=== INSTRUCTION ===
Retype, please, the listing from its opening line through the line that contains "s.v, s.f, s.mi, s.n = [], [], [], 0", both included, without the pictures.

=== DATA ===
- - -
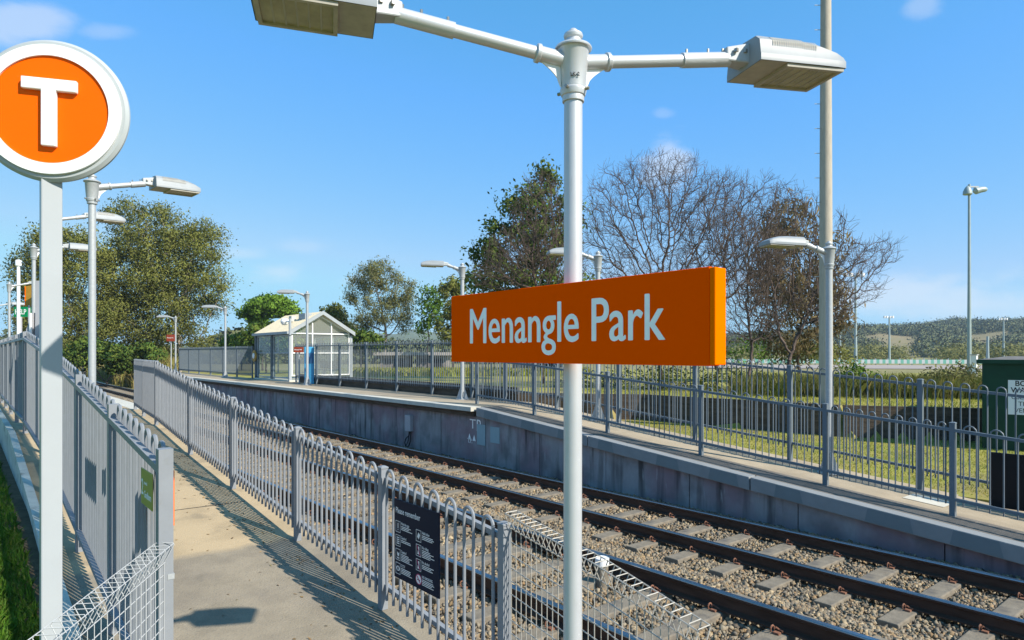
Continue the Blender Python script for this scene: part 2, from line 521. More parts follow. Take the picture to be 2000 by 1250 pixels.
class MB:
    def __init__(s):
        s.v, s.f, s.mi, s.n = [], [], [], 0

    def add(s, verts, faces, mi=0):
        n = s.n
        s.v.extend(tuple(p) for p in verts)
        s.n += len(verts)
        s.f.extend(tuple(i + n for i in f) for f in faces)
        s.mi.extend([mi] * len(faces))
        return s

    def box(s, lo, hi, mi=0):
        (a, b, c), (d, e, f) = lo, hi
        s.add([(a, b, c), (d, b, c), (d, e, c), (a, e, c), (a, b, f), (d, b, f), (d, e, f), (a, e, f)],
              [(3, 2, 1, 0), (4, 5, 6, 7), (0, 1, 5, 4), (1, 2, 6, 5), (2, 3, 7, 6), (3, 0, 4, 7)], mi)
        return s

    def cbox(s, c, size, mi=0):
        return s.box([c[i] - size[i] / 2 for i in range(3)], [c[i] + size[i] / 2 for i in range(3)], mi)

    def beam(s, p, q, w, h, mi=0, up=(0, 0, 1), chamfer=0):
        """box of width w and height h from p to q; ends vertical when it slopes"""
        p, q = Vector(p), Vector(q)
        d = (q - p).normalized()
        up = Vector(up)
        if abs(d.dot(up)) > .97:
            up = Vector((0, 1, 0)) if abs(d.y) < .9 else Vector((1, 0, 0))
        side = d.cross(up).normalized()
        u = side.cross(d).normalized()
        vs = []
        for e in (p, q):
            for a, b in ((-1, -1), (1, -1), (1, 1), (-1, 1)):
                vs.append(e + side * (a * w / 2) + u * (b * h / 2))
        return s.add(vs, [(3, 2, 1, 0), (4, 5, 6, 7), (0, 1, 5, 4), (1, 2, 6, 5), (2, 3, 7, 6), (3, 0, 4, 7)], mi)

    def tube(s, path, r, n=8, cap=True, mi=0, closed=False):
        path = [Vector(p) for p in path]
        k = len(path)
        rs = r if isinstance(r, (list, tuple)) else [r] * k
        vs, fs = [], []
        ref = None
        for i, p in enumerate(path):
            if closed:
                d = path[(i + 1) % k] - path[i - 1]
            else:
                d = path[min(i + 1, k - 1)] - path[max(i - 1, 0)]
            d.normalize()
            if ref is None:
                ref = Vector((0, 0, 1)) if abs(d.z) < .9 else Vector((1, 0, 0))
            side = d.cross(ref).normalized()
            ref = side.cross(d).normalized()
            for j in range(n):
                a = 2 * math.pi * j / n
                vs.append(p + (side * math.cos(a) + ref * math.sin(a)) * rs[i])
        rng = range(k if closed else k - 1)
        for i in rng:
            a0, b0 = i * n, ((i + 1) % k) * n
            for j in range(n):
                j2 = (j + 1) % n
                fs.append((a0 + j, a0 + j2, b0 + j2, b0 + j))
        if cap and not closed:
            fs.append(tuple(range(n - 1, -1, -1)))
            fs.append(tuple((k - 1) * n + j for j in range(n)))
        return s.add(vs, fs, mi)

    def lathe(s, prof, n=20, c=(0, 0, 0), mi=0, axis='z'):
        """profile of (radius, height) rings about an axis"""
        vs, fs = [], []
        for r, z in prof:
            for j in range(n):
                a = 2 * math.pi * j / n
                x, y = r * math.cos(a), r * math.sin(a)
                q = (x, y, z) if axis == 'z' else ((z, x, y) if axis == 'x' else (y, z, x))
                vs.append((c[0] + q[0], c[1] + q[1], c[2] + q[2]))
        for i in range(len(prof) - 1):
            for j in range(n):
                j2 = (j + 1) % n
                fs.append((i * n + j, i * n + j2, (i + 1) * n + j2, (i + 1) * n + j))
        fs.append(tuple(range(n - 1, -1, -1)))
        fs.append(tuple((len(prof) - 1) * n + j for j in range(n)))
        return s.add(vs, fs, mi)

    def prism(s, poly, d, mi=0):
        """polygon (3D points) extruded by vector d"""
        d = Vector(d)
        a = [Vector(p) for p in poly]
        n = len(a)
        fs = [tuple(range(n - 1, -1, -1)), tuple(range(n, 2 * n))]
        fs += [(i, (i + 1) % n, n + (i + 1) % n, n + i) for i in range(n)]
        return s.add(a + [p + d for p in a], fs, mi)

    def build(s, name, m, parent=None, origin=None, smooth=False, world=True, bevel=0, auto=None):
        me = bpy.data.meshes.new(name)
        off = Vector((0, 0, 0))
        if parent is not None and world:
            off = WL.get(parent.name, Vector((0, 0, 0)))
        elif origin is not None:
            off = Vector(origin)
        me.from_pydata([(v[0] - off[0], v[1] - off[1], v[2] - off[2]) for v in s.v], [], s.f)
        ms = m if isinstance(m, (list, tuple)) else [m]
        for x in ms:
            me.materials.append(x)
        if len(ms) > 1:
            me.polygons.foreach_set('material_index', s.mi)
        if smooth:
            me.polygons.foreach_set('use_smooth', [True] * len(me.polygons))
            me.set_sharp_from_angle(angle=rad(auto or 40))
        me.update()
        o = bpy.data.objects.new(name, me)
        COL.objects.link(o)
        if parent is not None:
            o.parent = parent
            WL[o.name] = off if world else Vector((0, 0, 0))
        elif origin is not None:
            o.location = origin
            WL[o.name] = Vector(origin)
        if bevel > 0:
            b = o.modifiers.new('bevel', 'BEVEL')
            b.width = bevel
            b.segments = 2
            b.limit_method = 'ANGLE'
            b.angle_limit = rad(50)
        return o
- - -
=== EXERCISE OUTPUT ===
Continue the Blender Python script for this scene: part 2, from line 521. More parts follow. Take the picture to be 2000 by 1250 pixels.
class MB:
    def __init__(s):
        s.v, s.f, s.mi, s.n = [], [], [], 0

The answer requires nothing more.